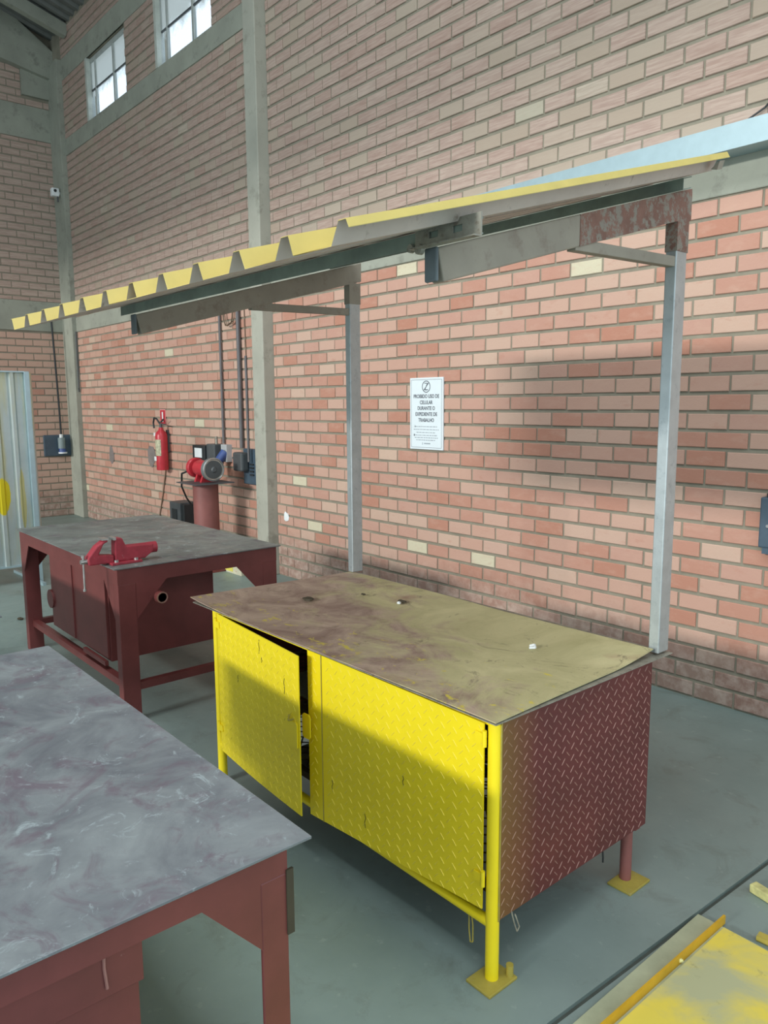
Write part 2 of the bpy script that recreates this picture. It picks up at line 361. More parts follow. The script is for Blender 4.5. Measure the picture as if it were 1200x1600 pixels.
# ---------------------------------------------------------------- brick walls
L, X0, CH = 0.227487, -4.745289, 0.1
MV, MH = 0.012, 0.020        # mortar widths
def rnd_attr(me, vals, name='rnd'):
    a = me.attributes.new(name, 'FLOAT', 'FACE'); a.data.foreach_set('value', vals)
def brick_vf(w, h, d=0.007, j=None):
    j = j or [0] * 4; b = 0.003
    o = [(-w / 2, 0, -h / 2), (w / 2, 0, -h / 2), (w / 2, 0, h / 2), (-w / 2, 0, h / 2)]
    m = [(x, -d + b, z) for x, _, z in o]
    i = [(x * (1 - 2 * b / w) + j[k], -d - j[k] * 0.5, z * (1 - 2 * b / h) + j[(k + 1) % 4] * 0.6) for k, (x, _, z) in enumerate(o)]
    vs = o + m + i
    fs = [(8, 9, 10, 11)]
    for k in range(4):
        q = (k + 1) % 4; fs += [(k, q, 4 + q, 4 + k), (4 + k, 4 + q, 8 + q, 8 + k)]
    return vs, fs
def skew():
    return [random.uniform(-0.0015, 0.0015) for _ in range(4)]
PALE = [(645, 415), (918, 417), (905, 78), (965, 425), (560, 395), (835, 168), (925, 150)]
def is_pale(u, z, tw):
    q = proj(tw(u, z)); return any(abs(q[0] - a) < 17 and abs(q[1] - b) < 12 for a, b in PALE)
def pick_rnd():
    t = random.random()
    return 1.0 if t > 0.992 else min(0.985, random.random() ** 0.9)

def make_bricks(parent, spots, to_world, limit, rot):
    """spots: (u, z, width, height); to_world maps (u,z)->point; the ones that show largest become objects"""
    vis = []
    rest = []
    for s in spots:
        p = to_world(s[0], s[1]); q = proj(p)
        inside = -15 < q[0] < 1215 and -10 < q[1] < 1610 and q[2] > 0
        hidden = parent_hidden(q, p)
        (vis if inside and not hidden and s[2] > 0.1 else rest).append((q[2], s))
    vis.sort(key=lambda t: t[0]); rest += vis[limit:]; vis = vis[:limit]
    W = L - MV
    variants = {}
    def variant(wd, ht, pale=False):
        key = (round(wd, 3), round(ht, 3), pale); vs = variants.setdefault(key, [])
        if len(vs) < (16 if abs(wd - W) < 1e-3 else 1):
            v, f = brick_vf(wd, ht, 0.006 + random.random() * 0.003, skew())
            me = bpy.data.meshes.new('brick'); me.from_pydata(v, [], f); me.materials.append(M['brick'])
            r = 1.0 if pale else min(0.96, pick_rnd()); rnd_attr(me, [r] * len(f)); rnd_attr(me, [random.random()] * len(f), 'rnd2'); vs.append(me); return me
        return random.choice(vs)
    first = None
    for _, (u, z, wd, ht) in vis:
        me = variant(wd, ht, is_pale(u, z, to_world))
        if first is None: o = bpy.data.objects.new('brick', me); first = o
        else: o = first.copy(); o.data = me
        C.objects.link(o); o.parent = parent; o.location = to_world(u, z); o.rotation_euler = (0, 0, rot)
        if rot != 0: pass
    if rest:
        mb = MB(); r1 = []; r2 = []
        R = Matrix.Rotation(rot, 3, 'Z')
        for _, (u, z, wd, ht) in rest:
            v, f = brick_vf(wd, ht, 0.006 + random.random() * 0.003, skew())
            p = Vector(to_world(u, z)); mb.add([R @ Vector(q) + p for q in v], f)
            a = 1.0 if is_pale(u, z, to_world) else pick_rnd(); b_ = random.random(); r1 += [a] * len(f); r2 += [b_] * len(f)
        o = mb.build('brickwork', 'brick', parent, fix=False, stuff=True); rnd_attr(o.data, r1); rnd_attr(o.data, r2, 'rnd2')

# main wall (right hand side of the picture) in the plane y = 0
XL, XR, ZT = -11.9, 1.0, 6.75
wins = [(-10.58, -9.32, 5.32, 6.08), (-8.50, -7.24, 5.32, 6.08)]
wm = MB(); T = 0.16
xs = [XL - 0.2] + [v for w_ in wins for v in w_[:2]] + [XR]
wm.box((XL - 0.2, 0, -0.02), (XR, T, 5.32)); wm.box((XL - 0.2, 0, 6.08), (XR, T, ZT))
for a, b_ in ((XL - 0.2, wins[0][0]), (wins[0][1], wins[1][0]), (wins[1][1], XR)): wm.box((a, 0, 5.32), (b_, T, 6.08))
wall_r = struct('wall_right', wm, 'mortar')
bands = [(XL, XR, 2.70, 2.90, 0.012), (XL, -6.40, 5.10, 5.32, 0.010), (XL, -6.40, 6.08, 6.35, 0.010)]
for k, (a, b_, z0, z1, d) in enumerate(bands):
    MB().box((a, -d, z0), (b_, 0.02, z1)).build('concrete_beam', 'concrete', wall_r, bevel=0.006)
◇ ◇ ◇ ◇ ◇
Your copy of the data should match it exactly, except that pictures are left out.

Write part 2 of the bpy script that recreates this picture. It picks up at line 361. More parts follow. The script is for Blender 4.5. Measure the picture as if it were 1200x1600 pixels.
# ---------------------------------------------------------------- brick walls
L, X0, CH = 0.227487, -4.745289, 0.1
MV, MH = 0.012, 0.020        # mortar widths
def rnd_attr(me, vals, name='rnd'):
    a = me.attributes.new(name, 'FLOAT', 'FACE'); a.data.foreach_set('value', vals)
def brick_vf(w, h, d=0.007, j=None):
    j = j or [0] * 4; b = 0.003
    o = [(-w / 2, 0, -h / 2), (w / 2, 0, -h / 2), (w / 2, 0, h / 2), (-w / 2, 0, h / 2)]
    m = [(x, -d + b, z) for x, _, z in o]
    i = [(x * (1 - 2 * b / w) + j[k], -d - j[k] * 0.5, z * (1 - 2 * b / h) + j[(k + 1) % 4] * 0.6) for k, (x, _, z) in enumerate(o)]
    vs = o + m + i
    fs = [(8, 9, 10, 11)]
    for k in range(4):
        q = (k + 1) % 4; fs += [(k, q, 4 + q, 4 + k), (4 + k, 4 + q, 8 + q, 8 + k)]
    return vs, fs
def skew():
    return [random.uniform(-0.0015, 0.0015) for _ in range(4)]
PALE = [(645, 415), (918, 417), (905, 78), (965, 425), (560, 395), (835, 168), (925, 150)]
def is_pale(u, z, tw):
    q = proj(tw(u, z)); return any(abs(q[0] - a) < 17 and abs(q[1] - b) < 12 for a, b in PALE)
def pick_rnd():
    t = random.random()
    return 1.0 if t > 0.992 else min(0.985, random.random() ** 0.9)

def make_bricks(parent, spots, to_world, limit, rot):
    """spots: (u, z, width, height); to_world maps (u,z)->point; the ones that show largest become objects"""
    vis = []
    rest = []
    for s in spots:
        p = to_world(s[0], s[1]); q = proj(p)
        inside = -15 < q[0] < 1215 and -10 < q[1] < 1610 and q[2] > 0
        hidden = parent_hidden(q, p)
        (vis if inside and not hidden and s[2] > 0.1 else rest).append((q[2], s))
    vis.sort(key=lambda t: t[0]); rest += vis[limit:]; vis = vis[:limit]
    W = L - MV
    variants = {}
    def variant(wd, ht, pale=False):
        key = (round(wd, 3), round(ht, 3), pale); vs = variants.setdefault(key, [])
        if len(vs) < (16 if abs(wd - W) < 1e-3 else 1):
            v, f = brick_vf(wd, ht, 0.006 + random.random() * 0.003, skew())
            me = bpy.data.meshes.new('brick'); me.from_pydata(v, [], f); me.materials.append(M['brick'])
            r = 1.0 if pale else min(0.96, pick_rnd()); rnd_attr(me, [r] * len(f)); rnd_attr(me, [random.random()] * len(f), 'rnd2'); vs.append(me); return me
        return random.choice(vs)
    first = None
    for _, (u, z, wd, ht) in vis:
        me = variant(wd, ht, is_pale(u, z, to_world))
        if first is None: o = bpy.data.objects.new('brick', me); first = o
        else: o = first.copy(); o.data = me
        C.objects.link(o); o.parent = parent; o.location = to_world(u, z); o.rotation_euler = (0, 0, rot)
        if rot != 0: pass
    if rest:
        mb = MB(); r1 = []; r2 = []
        R = Matrix.Rotation(rot, 3, 'Z')
        for _, (u, z, wd, ht) in rest:
            v, f = brick_vf(wd, ht, 0.006 + random.random() * 0.003, skew())
            p = Vector(to_world(u, z)); mb.add([R @ Vector(q) + p for q in v], f)
            a = 1.0 if is_pale(u, z, to_world) else pick_rnd(); b_ = random.random(); r1 += [a] * len(f); r2 += [b_] * len(f)
        o = mb.build('brickwork', 'brick', parent, fix=False, stuff=True); rnd_attr(o.data, r1); rnd_attr(o.data, r2, 'rnd2')

# main wall (right hand side of the picture) in the plane y = 0
XL, XR, ZT = -11.9, 1.0, 6.75
wins = [(-10.58, -9.32, 5.32, 6.08), (-8.50, -7.24, 5.32, 6.08)]
wm = MB(); T = 0.16
xs = [XL - 0.2] + [v for w_ in wins for v in w_[:2]] + [XR]
wm.box((XL - 0.2, 0, -0.02), (XR, T, 5.32)); wm.box((XL - 0.2, 0, 6.08), (XR, T, ZT))
for a, b_ in ((XL - 0.2, wins[0][0]), (wins[0][1], wins[1][0]), (wins[1][1], XR)): wm.box((a, 0, 5.32), (b_, T, 6.08))
wall_r = struct('wall_right', wm, 'mortar')
bands = [(XL, XR, 2.70, 2.90, 0.012), (XL, -6.40, 5.10, 5.32, 0.010), (XL, -6.40, 6.08, 6.35, 0.010)]
for k, (a, b_, z0, z1, d) in enumerate(bands):
    MB().box((a, -d, z0), (b_, 0.02, z1)).build('concrete_beam', 'concrete', wall_r, bevel=0.006)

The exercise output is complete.